As we walked our way towards the East Gate (東宫門 Dongongmen), we get closer to Empress Dowager Cixi’s living quarters. The Empress stayed in Hall of Happiness and Longevity (Leshou Tang 樂壽堂) which has a gigantic blue iris stone placed in front of it.  The stone is also known as “stone of the wastrel” meaning that anyone associated with it will be focusing too much on the stone, throwing their fortune away.  Indeed, the government official from the Ming Dynasty that first discovered the stone spent too much money, trying to relocate the stone to his home.  He had insufficient funds, was unable to complete the relocation and had to abandon the stone.  The stone was later moved by Emperor Qianlong into the Summer Palace.  I guess only the emperor had that kind of money to move such a big stone!

Next to the Empress’ place is chief court eunuch Li Liangying’s liver quarters- the Longevity Chamber (Youngshou Zai 永壽齋).  Li Liangying was a very powerful man during the late Qing Dynasty and he was the Empress’ favorite eunuch too.

The Hall of Benevolence & Longevity (Renshou Dian) was where the Empress and Emperor Guangxu handled their daily official matters and where they greeted foreign officials.

As you’ve seen by now, many halls are named along the lines of longevity.   Even the stone that’s placed in front of Hall of Benevolence & Longevity is called the “Longevity God Stone” because the shape resembles the Longevity God.

The main entrance that leads to the Hall of Benevolence and Longevity.

Finally, our last stop in the Summer Palace was the Wengchang Pavilion (文昌院) – where royal treasures are exhibited.

At the end of our visit, I saw the map and I realized we only managed to walk around the north part of Kunming Lake.  Be prepared to be blown away by the vastness of Summer Palace and be prepared to walk and climb lots!

Our visit ended at the East Gate, which is a distance from the Beigongmen MRT Station we came from.  We were relived to see trisahw service as we didn’t want to walk all the way back again!
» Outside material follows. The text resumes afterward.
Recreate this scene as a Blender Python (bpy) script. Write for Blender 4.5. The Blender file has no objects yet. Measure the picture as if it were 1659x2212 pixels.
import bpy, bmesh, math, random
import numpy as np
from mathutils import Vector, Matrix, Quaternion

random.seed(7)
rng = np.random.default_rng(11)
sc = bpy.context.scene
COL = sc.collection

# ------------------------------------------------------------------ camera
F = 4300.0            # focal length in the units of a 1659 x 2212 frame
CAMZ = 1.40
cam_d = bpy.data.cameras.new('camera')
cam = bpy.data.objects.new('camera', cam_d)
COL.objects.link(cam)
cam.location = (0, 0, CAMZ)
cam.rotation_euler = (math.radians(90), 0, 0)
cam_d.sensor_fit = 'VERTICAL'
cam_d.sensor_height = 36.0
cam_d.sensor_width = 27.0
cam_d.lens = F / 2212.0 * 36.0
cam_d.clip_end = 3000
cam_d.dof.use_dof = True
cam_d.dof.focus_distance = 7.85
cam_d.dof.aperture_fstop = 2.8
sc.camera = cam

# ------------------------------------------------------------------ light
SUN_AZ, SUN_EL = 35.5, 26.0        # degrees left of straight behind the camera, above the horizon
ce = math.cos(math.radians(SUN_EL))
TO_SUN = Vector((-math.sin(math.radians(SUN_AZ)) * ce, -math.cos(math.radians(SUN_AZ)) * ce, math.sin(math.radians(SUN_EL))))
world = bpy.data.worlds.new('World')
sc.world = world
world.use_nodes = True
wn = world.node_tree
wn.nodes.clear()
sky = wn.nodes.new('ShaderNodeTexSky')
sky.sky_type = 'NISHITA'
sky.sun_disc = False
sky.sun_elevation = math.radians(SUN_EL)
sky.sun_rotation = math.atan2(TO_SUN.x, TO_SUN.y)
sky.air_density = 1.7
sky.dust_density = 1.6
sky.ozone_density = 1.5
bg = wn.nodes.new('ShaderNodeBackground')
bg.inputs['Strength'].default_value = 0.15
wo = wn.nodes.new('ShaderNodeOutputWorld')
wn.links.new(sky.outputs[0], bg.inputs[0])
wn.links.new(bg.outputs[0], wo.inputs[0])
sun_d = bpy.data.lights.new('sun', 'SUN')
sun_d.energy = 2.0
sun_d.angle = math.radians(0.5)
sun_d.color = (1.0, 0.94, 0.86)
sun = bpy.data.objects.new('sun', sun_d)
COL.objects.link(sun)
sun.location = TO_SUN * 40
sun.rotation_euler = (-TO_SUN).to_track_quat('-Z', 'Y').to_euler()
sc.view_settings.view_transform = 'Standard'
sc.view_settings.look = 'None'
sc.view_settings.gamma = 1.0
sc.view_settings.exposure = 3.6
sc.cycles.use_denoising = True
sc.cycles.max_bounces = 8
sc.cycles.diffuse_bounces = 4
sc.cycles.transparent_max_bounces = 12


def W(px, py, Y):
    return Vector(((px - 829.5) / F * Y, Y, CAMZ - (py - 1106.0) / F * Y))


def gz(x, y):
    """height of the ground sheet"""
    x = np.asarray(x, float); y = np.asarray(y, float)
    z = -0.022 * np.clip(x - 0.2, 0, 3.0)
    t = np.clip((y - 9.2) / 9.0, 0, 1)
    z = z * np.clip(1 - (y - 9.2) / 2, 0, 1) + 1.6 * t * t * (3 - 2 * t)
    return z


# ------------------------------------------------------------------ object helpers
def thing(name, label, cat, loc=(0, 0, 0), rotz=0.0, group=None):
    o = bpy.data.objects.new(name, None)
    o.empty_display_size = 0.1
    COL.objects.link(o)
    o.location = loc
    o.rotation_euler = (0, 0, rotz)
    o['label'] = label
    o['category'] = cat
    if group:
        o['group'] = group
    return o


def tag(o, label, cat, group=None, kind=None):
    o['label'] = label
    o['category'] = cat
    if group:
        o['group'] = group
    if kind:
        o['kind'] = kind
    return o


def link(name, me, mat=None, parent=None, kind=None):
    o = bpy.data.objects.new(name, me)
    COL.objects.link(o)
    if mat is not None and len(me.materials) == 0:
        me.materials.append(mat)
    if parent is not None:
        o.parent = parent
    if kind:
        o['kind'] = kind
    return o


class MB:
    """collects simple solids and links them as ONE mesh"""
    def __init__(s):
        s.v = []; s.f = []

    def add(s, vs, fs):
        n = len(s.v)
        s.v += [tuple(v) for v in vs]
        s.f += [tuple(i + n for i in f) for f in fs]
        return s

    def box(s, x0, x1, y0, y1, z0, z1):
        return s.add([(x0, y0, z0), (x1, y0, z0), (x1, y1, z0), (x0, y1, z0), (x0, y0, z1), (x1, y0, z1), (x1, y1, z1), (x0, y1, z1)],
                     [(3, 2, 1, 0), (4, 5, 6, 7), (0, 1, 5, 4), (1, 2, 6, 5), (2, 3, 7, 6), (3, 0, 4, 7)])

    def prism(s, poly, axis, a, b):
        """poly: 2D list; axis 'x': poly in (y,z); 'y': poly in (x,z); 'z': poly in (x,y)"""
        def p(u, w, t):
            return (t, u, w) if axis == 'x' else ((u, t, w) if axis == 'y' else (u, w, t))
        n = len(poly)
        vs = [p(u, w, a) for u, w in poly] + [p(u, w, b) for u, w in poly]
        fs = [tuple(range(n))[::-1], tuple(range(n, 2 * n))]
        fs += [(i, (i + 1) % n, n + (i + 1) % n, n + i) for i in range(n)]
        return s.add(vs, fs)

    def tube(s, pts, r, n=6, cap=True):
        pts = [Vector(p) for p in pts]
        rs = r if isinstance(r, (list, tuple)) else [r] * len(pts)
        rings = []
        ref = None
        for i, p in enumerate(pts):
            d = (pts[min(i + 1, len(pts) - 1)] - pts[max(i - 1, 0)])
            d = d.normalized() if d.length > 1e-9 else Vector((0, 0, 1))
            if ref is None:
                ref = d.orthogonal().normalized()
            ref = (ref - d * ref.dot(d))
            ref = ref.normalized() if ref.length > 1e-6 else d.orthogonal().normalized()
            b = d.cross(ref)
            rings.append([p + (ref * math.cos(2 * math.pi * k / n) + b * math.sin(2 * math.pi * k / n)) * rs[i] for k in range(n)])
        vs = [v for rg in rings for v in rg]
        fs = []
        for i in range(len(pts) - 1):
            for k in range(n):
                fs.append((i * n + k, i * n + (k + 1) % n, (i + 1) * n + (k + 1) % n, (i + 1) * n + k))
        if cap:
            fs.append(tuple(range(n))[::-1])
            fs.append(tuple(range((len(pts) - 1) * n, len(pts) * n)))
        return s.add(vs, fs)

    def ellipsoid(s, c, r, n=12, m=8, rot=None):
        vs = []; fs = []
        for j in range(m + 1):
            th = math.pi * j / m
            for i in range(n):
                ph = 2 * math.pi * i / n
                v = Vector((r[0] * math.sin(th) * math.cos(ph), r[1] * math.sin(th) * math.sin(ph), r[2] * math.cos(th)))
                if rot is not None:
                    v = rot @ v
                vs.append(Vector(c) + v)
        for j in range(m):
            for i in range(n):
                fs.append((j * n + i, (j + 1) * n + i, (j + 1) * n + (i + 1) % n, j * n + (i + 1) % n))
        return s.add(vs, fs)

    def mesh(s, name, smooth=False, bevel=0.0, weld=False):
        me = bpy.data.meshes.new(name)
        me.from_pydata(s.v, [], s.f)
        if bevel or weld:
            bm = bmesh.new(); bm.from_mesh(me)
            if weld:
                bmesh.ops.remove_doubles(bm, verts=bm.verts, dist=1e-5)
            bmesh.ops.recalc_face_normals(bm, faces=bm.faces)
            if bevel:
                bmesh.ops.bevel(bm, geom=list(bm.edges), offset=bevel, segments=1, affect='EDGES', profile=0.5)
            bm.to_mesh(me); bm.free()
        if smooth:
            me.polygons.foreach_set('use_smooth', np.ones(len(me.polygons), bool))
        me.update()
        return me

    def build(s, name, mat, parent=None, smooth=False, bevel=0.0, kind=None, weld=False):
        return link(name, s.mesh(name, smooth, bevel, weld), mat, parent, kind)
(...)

The trishaw took us back to the MRT Station (I think it was RMB 5 – RMB 10) and we called it a day!

More Info
Summer Palace Official Website

Operating Hours: 1st April – 31st October
Summer Palace Daily: 6.30 am – 6pm
Various Hall & Gardens that require a separate entrance ticket: Daily 8.30am – 5 pm

Operating Hours: 1st November – 31st March
Summer Palace: Daily 7 am – 5 pm
Various Hall & Gardens that require a separate entrance ticket: Daily 9 am – 4 pm

Getting there: Beigongmen (北宫门) MRT Station.